What's funny about these discussions is listening to the British and the French piss on Boeing:

    “When we were building Concorde, we were pushing technology as far as it could possibly go at the time. They were pushing for something that was just too difficult.”

The 2707 was basically a big damn F-111.

Hey, maybe we can talk about what actually happened?

    Wings were not the only problem. The sonic boom the 2707 would create as it broke the sound barrier would be another issue. “Once it became apparent just how disturbing that was,” Coen says, “it put paid to the idea of supersonic flight over the US.”

Note that the Concorde was no quieter... But when the FAA won't allow your plane to land it's hard to sell that NY-Paris run. Hey, why else did the 2707 die?

    President Kennedy’s carrot to Lockheed and Boeing was that the government would pick up 75% of the cost of the programme if either could produce a design that could rival Concorde.

Note that they weren't going to subsidize the planes.

    According to one estimate from the London-based Independent newspaper, the total write-off for the British and French governments was $34 billion, which works out to a taxpayer subsidy of a staggering $8000 for every passenger who ever flew on the Concorde.

http://www.airlineratings.com/news.php?id=170

Note that that was $8k on top of an absolutely gob-smackingly high price:

    Such speed didn’t come cheap, though: A transatlantic flight required the high-maintenance aircraft to gulp jet fuel at the rate of one ton per seat, and the average round-trip price was $12,000.

Doing the math: the real cost of the Concorde from DC to Paris and back was $28k.

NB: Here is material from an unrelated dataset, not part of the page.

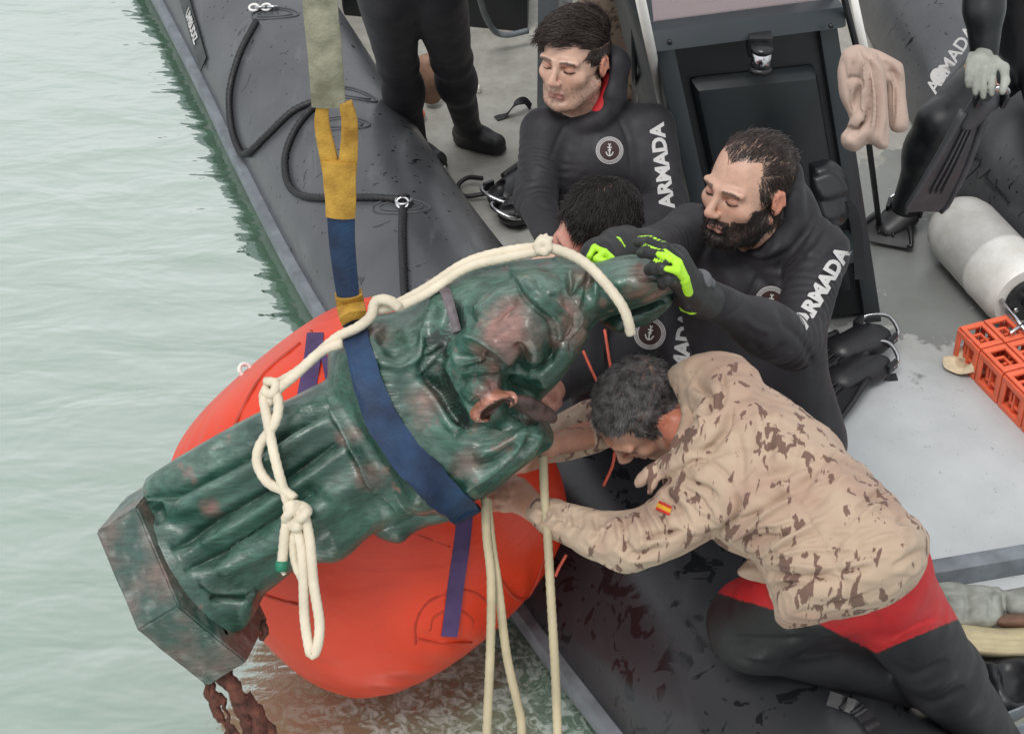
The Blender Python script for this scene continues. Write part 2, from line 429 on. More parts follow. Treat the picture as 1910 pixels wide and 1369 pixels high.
M['skin'].node_tree.nodes['Principled BSDF'].inputs['Subsurface Radius'].default_value = (.012, .004, .002)
M['hair_dark'] = basic('dark brown hair', (.032, .020, .017), .36, .5, 160, 0, sheen=0)
M['hair_black'] = basic('black hair', (.014, .009, .009), .5, .5, 160, 0)
M['hair_grey'] = basic('greying hair', (.028, .024, .024), .42, .3, 60, 0, c2=(.20, .19, .19))
M['white_print'] = basic('white print', (.50, .49, .485), .6, .06, 120, .1, .0005)
M['grey_print'] = basic('grey badge print', (.42, .40, .40), .6, .15, 200, .1, .0005)
M['maroon_print'] = basic('dark maroon badge print', (.03, .008, .008), .6, .15, 90, .1, .0005)
M['green_glove'] = basic('glove', (0, 0, 0), .5, .12, 60, .25, .001, attr=True)
M['red_suit'] = basic('suit', (0, 0, 0), .6, .12, 30, .4, .001, attr=True, bscale=300)
M['black_plastic'] = basic('black plastic', (.012, .013, .015), .38, .3, 30, .15, .001)
M['black_rubber'] = basic('black rubber', (.014, .014, .016), .45, .3, 24, .3, .001)
M['steel'] = basic('steel', (.6, .6, .62), .25, .1, 50, .05, .001, metal=1)
M['white_paint'] = basic('white paint', (.72, .71, .68), .4, .08, 12, .1, .001)
M['rope_cream'] = basic('cream rope', (.62, .55, .43), .8, .14, 18, .6, .0012, bscale=350)
M['rope_old'] = basic('weathered wet rope', (.40, .34, .22), .75, .25, 10, .6, .0012, bscale=350)
M['rope_black'] = basic('black rope', (.013, .013, .016), .55, .3, 60, .4, .001)
M['rope_red'] = basic('orange red cord', (.55, .09, .05), .55, .2, 60, .3, .001)
M['strap_olive'] = basic('olive grey webbing', (.17, .16, .11), .8, .2, 26, .9, .002, c2=(.30, .29, .215), bscale=200)
M['strap_yellow'] = basic('ochre webbing', (.30, .15, .012), .75, .2, 26, .9, .002, c2=(.52, .30, .045), bscale=200)
M['strap_blue'] = basic('navy webbing', (.004, .014, .050), .7, .3, 14, .9, .002, c2=(.010, .045, .115), bscale=200)
M['orange_crate'] = basic('orange plastic', (.80, .15, .07), .45, .1, 12, .1, .001)
M['dark_metal'] = basic('dark corroded metal', (.022, .014, .014), .55, .5, 40, .8, .002, c2=(.07, .035, .03))
M['rust'] = basic('rusted iron', (.05, .018, .014), .8, .6, 40, 1, .004, c2=(.16, .05, .03))
M['purple'] = basic('purple webbing', (.06, .03, .11), .7, .3, 20, .5, .001)
M['beige_sole'] = basic('beige rubber sole', (.42, .36, .22), .7, .15, 25, .3, .001)
M['grey_canvas'] = basic('grey green canvas', (.26, .27, .24), .8, .35, 16, .6, .002)
M['console'] = basic('slate grey moulding', (.022, .029, .034), .38, .12, 8, .12, .0008)
M['console_dark'] = basic('black console recess', (.007, .0085, .0105), .45, .15, 12, .15, .0008)
M['cushion'] = basic('black vinyl cushion', (.010, .014, .017), .45, .15, 12, .35, .001, bscale=260)
M['paper'] = basic('crumpled tan paper', (.55, .45, .30), .7, .3, 25, .4, .002)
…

The primary difference between the Concorde and the 2707 was that France and England were willing to blow a billion dollars a year so that rich people could pay half-price (odd for such a peculiarly socialist system).

I've got a 165-page sales manual on the 2707. I've got... pretty much all the sales literature on that thing. And even in 1965, you look at it and go... "this is a giant government subsidy waiting to happen." And in 1971, the United States went capitalist while England and France went socialist. And there we've been ever since.